◆ **EXERCISE DESCRIPTION**
Reproduce only the top of the records, down to and including the line containing "const LAMP_COLOR = 0xf4f7ff;".

◆ **Scenes as source code**
────────
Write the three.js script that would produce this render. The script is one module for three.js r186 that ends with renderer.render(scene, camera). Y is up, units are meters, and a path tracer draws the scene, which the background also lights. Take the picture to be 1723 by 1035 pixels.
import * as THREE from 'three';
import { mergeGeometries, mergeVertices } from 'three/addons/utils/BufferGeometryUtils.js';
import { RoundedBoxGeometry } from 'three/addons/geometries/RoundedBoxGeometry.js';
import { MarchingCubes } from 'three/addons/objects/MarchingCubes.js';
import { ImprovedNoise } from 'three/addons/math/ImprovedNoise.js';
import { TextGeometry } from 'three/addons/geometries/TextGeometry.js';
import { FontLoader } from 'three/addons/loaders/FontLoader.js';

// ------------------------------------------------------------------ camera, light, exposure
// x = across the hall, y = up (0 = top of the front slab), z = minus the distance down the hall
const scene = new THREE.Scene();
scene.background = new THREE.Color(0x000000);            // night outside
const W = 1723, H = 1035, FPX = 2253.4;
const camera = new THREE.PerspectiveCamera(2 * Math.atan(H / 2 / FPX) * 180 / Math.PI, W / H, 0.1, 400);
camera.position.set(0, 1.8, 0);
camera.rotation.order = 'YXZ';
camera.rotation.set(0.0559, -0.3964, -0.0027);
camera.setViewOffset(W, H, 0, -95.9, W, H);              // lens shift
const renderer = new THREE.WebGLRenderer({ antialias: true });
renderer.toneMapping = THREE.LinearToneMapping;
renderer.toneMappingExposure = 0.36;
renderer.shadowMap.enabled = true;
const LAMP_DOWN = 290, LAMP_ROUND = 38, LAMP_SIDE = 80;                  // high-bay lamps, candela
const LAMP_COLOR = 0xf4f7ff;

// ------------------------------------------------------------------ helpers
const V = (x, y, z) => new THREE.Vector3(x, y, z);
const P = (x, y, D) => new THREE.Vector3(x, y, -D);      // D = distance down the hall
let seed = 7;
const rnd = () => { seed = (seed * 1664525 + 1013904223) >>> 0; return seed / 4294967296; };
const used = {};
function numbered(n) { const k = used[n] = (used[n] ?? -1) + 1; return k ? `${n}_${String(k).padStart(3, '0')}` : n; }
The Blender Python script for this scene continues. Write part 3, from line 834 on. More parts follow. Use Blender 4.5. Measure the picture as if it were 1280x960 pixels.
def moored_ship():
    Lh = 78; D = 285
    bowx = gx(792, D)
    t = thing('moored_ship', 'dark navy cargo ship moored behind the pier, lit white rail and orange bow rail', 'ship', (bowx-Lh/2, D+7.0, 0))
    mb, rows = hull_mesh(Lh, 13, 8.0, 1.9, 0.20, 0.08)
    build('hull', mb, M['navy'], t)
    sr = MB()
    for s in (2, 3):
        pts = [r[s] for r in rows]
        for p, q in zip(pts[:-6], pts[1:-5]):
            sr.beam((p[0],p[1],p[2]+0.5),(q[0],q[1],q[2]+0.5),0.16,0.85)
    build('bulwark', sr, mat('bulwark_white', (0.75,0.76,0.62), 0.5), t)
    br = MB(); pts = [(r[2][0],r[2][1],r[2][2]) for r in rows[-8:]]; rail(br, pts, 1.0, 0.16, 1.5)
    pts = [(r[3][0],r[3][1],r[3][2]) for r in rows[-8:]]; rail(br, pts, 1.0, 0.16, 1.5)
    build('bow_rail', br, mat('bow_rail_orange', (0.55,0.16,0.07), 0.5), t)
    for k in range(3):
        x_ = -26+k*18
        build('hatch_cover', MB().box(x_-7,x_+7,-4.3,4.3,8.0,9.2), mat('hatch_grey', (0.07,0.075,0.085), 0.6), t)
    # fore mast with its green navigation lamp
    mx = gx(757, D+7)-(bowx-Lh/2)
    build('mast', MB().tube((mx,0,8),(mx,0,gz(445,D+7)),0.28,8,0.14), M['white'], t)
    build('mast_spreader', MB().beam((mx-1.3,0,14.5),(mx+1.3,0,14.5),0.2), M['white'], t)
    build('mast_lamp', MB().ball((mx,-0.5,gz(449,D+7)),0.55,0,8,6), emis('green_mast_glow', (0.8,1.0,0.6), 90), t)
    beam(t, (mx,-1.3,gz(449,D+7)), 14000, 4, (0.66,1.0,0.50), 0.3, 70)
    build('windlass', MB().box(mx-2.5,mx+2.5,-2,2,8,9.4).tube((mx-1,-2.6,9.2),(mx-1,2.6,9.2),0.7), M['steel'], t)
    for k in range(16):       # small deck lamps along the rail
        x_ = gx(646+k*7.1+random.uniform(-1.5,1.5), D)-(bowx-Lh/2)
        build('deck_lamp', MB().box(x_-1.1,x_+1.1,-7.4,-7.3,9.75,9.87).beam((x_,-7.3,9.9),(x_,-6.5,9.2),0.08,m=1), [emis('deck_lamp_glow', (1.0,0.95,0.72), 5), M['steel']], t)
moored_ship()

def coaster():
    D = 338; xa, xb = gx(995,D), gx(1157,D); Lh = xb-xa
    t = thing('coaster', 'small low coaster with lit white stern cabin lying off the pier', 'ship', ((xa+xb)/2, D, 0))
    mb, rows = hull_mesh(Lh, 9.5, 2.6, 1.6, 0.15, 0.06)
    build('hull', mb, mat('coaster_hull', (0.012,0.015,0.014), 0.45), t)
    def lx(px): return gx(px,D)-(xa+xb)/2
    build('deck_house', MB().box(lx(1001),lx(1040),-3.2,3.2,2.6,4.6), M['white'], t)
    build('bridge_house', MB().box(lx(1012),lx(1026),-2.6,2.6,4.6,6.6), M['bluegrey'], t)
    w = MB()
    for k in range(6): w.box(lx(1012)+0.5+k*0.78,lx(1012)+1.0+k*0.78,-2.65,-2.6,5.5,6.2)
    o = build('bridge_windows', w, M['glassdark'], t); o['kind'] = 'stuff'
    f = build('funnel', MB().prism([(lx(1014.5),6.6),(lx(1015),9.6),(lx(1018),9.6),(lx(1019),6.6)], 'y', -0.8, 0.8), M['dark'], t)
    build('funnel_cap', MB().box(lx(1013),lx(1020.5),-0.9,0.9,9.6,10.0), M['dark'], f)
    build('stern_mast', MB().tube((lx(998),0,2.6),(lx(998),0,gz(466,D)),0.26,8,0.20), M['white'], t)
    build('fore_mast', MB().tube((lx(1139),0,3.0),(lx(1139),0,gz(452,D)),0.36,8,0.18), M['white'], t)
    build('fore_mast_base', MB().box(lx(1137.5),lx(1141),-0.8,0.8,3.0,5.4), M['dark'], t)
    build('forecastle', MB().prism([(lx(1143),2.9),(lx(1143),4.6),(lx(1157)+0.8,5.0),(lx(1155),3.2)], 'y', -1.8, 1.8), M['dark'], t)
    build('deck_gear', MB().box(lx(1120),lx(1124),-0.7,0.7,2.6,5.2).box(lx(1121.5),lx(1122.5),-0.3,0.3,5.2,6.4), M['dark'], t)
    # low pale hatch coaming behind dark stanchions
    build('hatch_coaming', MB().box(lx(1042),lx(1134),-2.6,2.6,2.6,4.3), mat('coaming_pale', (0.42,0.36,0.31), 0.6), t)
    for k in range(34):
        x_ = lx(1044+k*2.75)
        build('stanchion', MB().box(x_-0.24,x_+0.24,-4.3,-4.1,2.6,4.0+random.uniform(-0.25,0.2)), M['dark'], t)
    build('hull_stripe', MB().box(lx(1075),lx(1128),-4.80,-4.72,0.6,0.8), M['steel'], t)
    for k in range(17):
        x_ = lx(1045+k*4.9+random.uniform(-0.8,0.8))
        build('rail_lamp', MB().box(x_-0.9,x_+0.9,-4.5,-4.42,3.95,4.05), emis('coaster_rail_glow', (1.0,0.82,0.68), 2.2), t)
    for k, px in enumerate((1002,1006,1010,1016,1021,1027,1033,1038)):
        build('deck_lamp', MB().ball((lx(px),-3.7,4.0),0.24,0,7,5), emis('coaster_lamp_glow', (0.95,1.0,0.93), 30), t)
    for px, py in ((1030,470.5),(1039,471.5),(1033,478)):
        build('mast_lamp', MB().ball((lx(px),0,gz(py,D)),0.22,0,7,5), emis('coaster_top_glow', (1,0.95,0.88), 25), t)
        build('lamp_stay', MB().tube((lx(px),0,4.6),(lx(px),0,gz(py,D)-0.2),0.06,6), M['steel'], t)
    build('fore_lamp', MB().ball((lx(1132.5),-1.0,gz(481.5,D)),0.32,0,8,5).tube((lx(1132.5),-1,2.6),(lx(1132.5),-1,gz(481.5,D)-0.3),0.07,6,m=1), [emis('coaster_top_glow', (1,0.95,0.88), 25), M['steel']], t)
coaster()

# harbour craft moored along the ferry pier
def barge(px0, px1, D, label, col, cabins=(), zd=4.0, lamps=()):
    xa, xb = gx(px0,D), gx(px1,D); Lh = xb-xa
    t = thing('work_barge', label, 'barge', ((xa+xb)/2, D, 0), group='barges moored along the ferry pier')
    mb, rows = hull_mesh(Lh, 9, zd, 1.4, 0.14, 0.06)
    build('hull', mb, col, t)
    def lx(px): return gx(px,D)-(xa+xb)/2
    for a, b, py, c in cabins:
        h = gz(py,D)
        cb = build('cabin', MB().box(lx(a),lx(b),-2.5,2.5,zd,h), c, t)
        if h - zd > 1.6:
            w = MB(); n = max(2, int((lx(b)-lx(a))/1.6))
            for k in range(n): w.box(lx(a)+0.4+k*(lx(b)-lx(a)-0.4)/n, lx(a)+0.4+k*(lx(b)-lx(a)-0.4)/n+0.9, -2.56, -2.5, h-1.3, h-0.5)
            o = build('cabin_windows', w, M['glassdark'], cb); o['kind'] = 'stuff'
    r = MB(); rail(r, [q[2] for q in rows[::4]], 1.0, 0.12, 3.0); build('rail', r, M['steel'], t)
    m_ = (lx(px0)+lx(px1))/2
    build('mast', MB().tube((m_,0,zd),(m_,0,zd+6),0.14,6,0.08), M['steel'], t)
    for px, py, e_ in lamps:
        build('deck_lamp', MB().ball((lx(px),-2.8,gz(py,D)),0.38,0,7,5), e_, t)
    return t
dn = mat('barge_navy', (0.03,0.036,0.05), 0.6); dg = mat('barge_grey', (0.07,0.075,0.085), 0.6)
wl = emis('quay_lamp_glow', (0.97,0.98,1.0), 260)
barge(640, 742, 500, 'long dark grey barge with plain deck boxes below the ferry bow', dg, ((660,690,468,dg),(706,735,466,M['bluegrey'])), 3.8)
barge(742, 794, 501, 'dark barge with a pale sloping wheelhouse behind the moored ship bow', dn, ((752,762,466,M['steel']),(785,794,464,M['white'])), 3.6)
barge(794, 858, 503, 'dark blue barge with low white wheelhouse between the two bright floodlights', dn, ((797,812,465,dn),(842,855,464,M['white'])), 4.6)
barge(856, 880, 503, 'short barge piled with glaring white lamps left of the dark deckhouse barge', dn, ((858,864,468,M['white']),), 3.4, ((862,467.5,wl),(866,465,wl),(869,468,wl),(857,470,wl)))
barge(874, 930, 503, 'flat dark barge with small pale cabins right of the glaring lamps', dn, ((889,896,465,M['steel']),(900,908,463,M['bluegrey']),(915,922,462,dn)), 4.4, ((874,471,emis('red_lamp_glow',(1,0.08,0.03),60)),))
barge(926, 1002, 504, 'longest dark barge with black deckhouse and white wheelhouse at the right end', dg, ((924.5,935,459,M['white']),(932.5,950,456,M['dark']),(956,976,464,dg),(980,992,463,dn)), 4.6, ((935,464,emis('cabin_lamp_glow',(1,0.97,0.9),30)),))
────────
◆ **TASK OUTPUT**
Write the three.js script that would produce this render. The script is one module for three.js r186 that ends with renderer.render(scene, camera). Y is up, units are meters, and a path tracer draws the scene, which the background also lights. Take the picture to be 1723 by 1035 pixels.
import * as THREE from 'three';
import { mergeGeometries, mergeVertices } from 'three/addons/utils/BufferGeometryUtils.js';
import { RoundedBoxGeometry } from 'three/addons/geometries/RoundedBoxGeometry.js';
import { MarchingCubes } from 'three/addons/objects/MarchingCubes.js';
import { ImprovedNoise } from 'three/addons/math/ImprovedNoise.js';
import { TextGeometry } from 'three/addons/geometries/TextGeometry.js';
import { FontLoader } from 'three/addons/loaders/FontLoader.js';

// ------------------------------------------------------------------ camera, light, exposure
// x = across the hall, y = up (0 = top of the front slab), z = minus the distance down the hall
const scene = new THREE.Scene();
scene.background = new THREE.Color(0x000000);            // night outside
const W = 1723, H = 1035, FPX = 2253.4;
const camera = new THREE.PerspectiveCamera(2 * Math.atan(H / 2 / FPX) * 180 / Math.PI, W / H, 0.1, 400);
camera.position.set(0, 1.8, 0);
camera.rotation.order = 'YXZ';
camera.rotation.set(0.0559, -0.3964, -0.0027);
camera.setViewOffset(W, H, 0, -95.9, W, H);              // lens shift
const renderer = new THREE.WebGLRenderer({ antialias: true });
renderer.toneMapping = THREE.LinearToneMapping;
renderer.toneMappingExposure = 0.36;
renderer.shadowMap.enabled = true;
const LAMP_DOWN = 290, LAMP_ROUND = 38, LAMP_SIDE = 80;                  // high-bay lamps, candela
const LAMP_COLOR = 0xf4f7ff;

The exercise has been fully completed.